Re: the sundial

i have a general question concerning heidegger's understanding of
time, especially as it relates to nietzsche's ER. i have asked this
question of several heideggerians before, but it has never been answered:
Is heidegger's understanding of time more or less an extensio of Kant's,
time as the _form_ in which events occur, unfold in a kind of static,
irreversible container? or is his conceptio of time more in line with
Nietzsche's eternal return, that is, time as a dimension, indeed the
essence of force, _physis_? or neither one of these? i am usually told
that his concept of time is really not either one of those, but am then
given no more to go on.

as i understand the ER, the kind of being-in that goes along with the
concept of time as form in the kantian sense (a kind of forth dimension
perhaps) is exactuly what nietzsche is trying to get away from. nietzsche's
concept of time as ER is thought against the idea fo form such that
each moment, present, contains within itself both past and future.
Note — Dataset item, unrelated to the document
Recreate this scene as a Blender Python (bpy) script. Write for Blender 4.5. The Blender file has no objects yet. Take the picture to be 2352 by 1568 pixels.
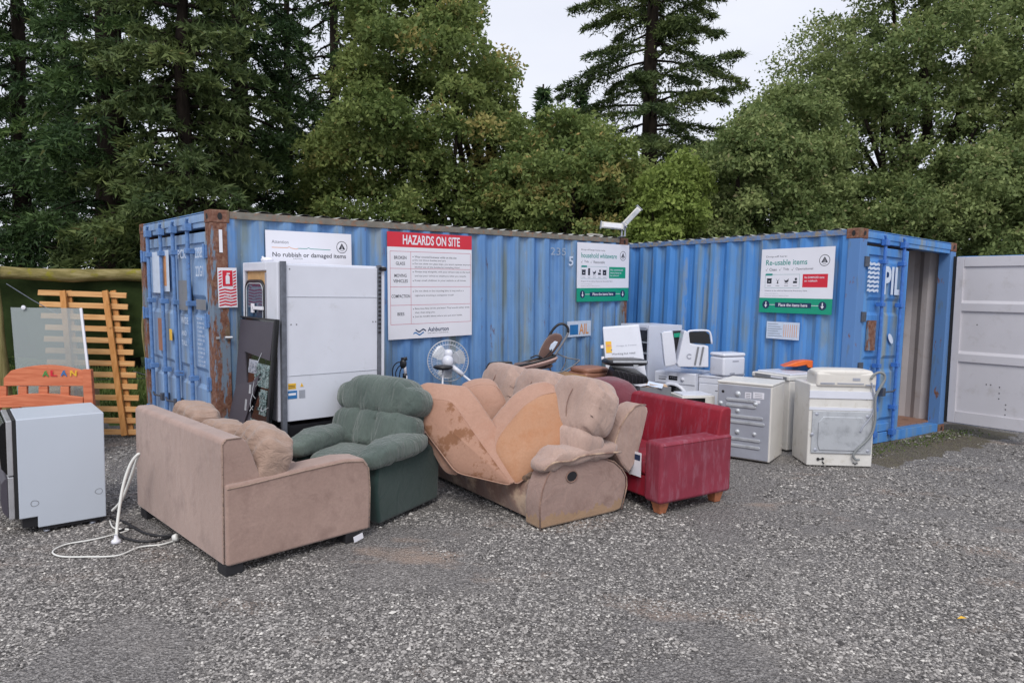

Thus
time for nietzsche does not contain the flow or flux of becoming, thus
elimiating the inside/outside problem of derrida. there is no time of
flux _there_, in which becoming itself occurs. this is simply a kind of
extreme spatialization, of which heidegger often speaks. so what is
primordial temporality in heidegger? time in nietzsche is the essence
of force, the synthesis of which is the will to power's eternal
repetition of finite force. i have taken most of this from Joan
Stambaugh's _The Problem of Time in Nietzsche_.